• DATA PROVIDED:
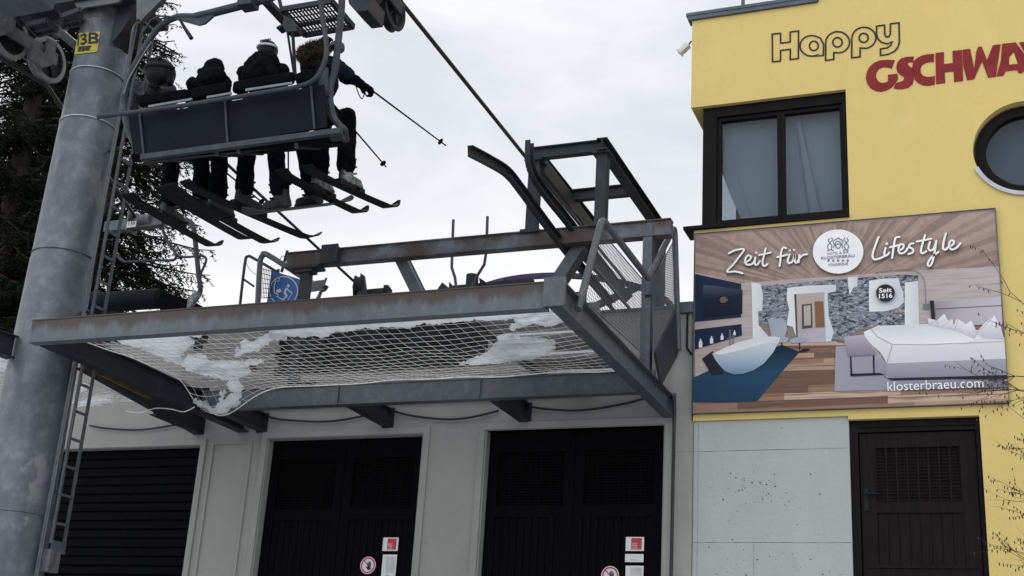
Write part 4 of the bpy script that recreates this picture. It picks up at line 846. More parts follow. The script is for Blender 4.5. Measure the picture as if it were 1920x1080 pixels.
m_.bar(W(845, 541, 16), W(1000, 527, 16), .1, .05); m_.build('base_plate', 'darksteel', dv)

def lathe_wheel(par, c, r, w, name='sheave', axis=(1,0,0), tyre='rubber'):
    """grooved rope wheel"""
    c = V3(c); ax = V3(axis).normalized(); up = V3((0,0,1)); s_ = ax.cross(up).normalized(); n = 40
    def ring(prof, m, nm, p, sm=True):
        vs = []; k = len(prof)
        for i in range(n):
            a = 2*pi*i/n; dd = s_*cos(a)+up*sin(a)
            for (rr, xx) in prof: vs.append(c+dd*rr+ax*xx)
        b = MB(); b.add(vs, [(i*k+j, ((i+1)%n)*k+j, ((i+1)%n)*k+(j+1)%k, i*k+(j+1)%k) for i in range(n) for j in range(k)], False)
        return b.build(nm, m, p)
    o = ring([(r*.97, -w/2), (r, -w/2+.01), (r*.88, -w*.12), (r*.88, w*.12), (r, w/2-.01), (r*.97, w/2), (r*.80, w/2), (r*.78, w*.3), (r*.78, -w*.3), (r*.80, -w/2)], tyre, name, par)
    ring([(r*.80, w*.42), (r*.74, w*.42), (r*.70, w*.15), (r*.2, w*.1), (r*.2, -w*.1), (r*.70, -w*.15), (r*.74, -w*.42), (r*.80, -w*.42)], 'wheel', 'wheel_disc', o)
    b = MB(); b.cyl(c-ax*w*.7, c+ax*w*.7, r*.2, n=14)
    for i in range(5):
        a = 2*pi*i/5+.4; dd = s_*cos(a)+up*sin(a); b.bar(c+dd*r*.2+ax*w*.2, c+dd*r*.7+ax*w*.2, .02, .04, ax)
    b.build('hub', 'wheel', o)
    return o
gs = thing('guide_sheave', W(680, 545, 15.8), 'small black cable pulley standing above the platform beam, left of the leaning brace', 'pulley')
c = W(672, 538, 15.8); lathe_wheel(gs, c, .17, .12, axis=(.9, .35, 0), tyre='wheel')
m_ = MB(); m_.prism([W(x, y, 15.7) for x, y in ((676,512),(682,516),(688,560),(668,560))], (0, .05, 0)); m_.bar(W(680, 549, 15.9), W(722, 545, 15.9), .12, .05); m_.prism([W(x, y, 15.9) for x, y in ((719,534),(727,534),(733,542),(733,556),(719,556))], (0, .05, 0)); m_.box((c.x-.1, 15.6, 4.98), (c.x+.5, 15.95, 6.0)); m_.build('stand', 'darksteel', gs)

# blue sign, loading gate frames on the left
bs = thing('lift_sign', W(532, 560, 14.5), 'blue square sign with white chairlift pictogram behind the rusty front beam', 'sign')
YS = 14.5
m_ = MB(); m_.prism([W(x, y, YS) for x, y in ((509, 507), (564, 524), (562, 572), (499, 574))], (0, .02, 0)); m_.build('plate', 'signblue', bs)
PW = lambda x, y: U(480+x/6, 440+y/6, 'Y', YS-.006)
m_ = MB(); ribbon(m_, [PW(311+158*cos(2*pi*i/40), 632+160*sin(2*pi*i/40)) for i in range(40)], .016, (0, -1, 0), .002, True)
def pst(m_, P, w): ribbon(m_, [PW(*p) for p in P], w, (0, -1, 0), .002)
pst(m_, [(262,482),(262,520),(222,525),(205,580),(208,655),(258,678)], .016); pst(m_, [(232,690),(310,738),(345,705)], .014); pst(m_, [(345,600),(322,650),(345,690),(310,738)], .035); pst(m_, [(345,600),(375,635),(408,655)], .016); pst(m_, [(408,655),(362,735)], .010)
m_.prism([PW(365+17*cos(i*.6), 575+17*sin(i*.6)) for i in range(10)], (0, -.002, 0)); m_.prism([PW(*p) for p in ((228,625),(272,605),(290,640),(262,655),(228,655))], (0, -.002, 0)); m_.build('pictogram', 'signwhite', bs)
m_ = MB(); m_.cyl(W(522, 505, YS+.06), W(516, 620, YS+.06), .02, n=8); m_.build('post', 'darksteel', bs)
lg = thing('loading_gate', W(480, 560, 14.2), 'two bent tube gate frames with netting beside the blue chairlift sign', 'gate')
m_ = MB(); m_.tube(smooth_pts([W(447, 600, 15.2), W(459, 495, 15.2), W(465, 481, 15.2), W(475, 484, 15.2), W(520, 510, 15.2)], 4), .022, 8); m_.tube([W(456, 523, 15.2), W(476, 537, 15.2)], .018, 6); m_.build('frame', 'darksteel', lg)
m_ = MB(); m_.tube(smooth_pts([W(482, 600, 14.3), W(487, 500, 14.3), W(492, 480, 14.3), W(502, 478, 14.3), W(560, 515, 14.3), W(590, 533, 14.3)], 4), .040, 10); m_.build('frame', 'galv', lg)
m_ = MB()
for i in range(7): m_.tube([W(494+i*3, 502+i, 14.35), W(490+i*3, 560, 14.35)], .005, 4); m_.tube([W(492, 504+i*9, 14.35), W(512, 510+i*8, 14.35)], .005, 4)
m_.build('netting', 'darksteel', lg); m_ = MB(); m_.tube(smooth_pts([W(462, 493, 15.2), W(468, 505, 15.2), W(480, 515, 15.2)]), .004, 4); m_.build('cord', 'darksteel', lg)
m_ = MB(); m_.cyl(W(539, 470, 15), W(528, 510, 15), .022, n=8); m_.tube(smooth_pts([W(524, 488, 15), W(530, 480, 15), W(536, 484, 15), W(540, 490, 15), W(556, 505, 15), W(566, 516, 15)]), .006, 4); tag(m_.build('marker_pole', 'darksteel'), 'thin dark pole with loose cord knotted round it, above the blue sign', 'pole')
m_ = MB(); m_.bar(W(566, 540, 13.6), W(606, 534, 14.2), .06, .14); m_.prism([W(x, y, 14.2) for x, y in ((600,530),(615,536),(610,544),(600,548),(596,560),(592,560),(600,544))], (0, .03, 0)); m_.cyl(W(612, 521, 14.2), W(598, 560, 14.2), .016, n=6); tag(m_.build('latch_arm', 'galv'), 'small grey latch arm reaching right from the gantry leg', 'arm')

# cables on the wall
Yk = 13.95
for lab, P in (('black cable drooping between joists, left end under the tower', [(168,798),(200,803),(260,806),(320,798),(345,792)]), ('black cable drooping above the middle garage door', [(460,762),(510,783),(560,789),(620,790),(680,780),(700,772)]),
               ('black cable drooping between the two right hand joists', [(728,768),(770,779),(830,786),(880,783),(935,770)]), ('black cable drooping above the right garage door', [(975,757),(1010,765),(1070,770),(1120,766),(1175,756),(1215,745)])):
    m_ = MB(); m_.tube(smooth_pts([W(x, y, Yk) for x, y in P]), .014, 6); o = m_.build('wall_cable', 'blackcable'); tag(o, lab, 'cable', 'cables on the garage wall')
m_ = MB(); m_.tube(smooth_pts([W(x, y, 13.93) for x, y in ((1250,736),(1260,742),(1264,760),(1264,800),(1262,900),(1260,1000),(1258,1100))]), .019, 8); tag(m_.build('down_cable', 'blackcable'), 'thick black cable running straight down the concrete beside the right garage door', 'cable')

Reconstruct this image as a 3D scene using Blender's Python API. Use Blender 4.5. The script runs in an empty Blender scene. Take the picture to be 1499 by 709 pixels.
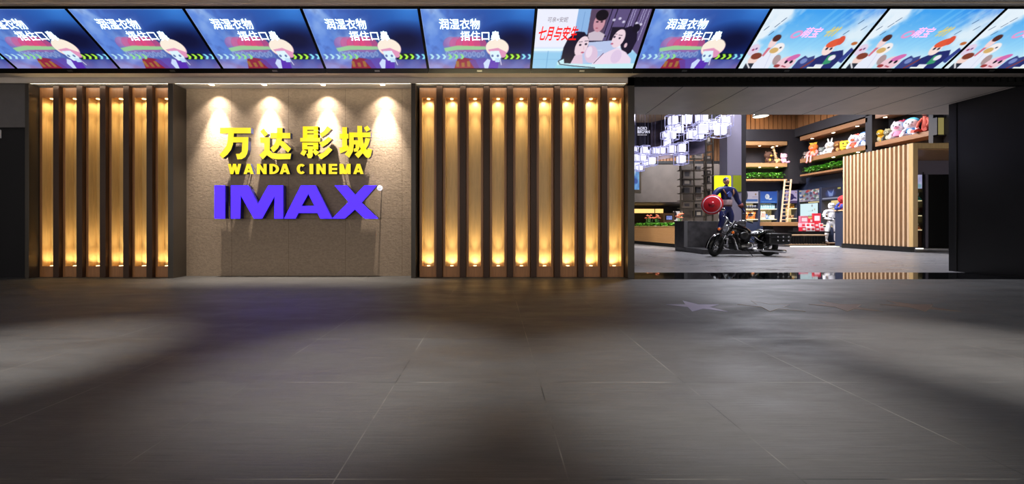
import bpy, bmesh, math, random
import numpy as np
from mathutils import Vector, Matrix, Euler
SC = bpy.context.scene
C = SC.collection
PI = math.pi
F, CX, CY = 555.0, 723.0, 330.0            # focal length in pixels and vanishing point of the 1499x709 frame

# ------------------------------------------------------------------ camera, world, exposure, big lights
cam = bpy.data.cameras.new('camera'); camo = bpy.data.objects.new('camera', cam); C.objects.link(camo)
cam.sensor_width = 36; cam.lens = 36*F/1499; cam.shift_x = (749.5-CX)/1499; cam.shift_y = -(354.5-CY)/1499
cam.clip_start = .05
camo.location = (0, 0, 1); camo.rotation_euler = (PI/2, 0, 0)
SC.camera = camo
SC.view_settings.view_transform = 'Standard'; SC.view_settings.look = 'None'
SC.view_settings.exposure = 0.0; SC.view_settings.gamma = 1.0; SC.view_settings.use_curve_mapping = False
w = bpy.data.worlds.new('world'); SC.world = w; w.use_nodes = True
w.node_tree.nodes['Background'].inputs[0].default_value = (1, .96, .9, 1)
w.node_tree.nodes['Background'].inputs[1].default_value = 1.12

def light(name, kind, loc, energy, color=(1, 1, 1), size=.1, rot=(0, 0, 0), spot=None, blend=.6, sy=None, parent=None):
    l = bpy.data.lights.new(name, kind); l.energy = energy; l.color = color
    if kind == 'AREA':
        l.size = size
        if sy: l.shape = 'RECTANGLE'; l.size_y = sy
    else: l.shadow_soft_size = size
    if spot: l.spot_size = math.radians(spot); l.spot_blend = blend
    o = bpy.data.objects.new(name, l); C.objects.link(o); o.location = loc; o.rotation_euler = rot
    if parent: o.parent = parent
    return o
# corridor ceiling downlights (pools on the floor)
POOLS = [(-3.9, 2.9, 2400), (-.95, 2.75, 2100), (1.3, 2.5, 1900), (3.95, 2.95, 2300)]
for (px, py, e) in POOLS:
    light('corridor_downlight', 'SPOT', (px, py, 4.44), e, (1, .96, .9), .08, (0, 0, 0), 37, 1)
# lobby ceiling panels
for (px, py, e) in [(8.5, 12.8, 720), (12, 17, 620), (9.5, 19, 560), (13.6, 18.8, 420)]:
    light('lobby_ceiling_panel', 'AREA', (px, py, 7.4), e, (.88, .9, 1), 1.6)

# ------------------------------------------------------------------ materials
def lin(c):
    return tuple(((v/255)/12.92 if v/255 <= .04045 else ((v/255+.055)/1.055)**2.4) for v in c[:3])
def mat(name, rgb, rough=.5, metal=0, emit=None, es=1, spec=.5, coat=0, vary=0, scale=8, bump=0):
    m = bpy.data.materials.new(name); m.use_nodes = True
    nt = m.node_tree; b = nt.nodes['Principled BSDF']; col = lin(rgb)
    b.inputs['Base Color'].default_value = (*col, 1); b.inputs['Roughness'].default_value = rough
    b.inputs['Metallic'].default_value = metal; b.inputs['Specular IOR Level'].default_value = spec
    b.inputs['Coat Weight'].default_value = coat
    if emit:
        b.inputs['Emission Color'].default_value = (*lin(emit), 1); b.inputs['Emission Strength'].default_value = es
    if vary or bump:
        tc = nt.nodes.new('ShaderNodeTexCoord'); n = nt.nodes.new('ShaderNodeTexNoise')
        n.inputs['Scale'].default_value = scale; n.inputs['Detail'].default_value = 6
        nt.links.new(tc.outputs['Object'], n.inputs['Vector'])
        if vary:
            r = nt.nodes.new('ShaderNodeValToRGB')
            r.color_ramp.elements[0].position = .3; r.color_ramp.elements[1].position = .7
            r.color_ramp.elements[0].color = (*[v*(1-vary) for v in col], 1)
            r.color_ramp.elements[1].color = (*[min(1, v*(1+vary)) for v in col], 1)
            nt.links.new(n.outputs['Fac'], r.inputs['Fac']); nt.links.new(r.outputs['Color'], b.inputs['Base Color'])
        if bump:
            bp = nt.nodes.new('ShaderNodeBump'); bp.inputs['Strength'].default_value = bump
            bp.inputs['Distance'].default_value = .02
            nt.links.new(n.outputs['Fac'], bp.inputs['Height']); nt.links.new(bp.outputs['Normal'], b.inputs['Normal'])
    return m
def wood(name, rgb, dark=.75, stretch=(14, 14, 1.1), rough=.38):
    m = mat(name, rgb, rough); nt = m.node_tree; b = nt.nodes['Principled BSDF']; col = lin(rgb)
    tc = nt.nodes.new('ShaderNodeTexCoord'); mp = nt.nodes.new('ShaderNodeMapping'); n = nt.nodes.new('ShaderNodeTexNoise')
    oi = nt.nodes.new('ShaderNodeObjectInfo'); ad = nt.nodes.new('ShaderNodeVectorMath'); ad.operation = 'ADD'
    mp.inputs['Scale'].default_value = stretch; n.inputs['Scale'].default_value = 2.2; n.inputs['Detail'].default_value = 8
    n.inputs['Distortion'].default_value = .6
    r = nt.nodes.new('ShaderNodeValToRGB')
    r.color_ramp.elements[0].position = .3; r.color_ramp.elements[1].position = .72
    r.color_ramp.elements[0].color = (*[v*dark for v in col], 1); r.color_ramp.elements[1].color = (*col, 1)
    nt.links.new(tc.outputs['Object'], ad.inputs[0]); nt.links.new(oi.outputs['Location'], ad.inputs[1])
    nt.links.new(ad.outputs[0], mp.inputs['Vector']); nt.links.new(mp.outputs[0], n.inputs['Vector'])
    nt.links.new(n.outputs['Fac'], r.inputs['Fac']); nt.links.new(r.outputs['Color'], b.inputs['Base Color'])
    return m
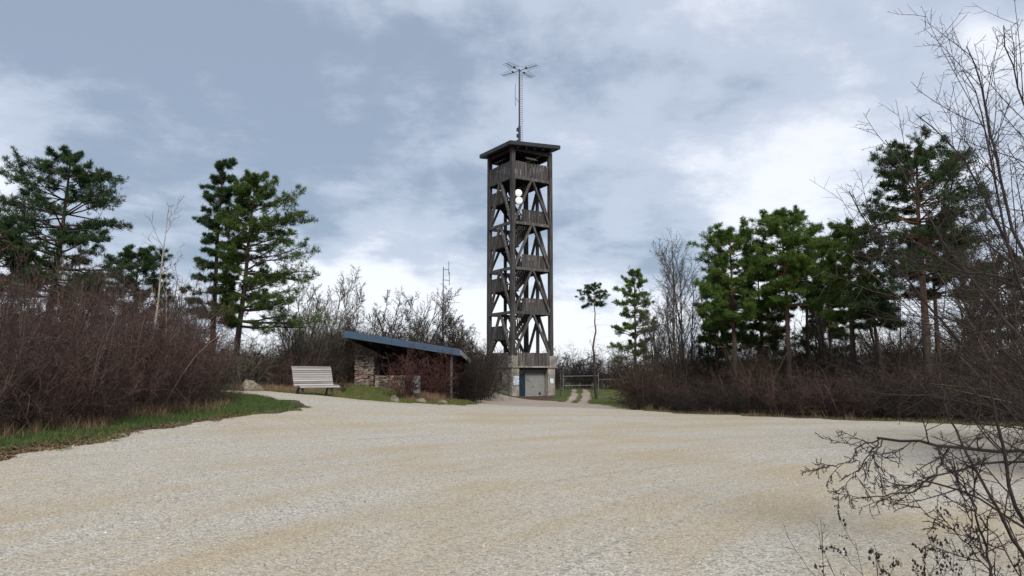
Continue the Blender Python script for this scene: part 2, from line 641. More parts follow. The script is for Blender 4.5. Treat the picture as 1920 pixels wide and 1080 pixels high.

• SHORT TASK:
Only the number is wanted: how many lines of these entries contain the string "from"?

• TASK ANSWER:
3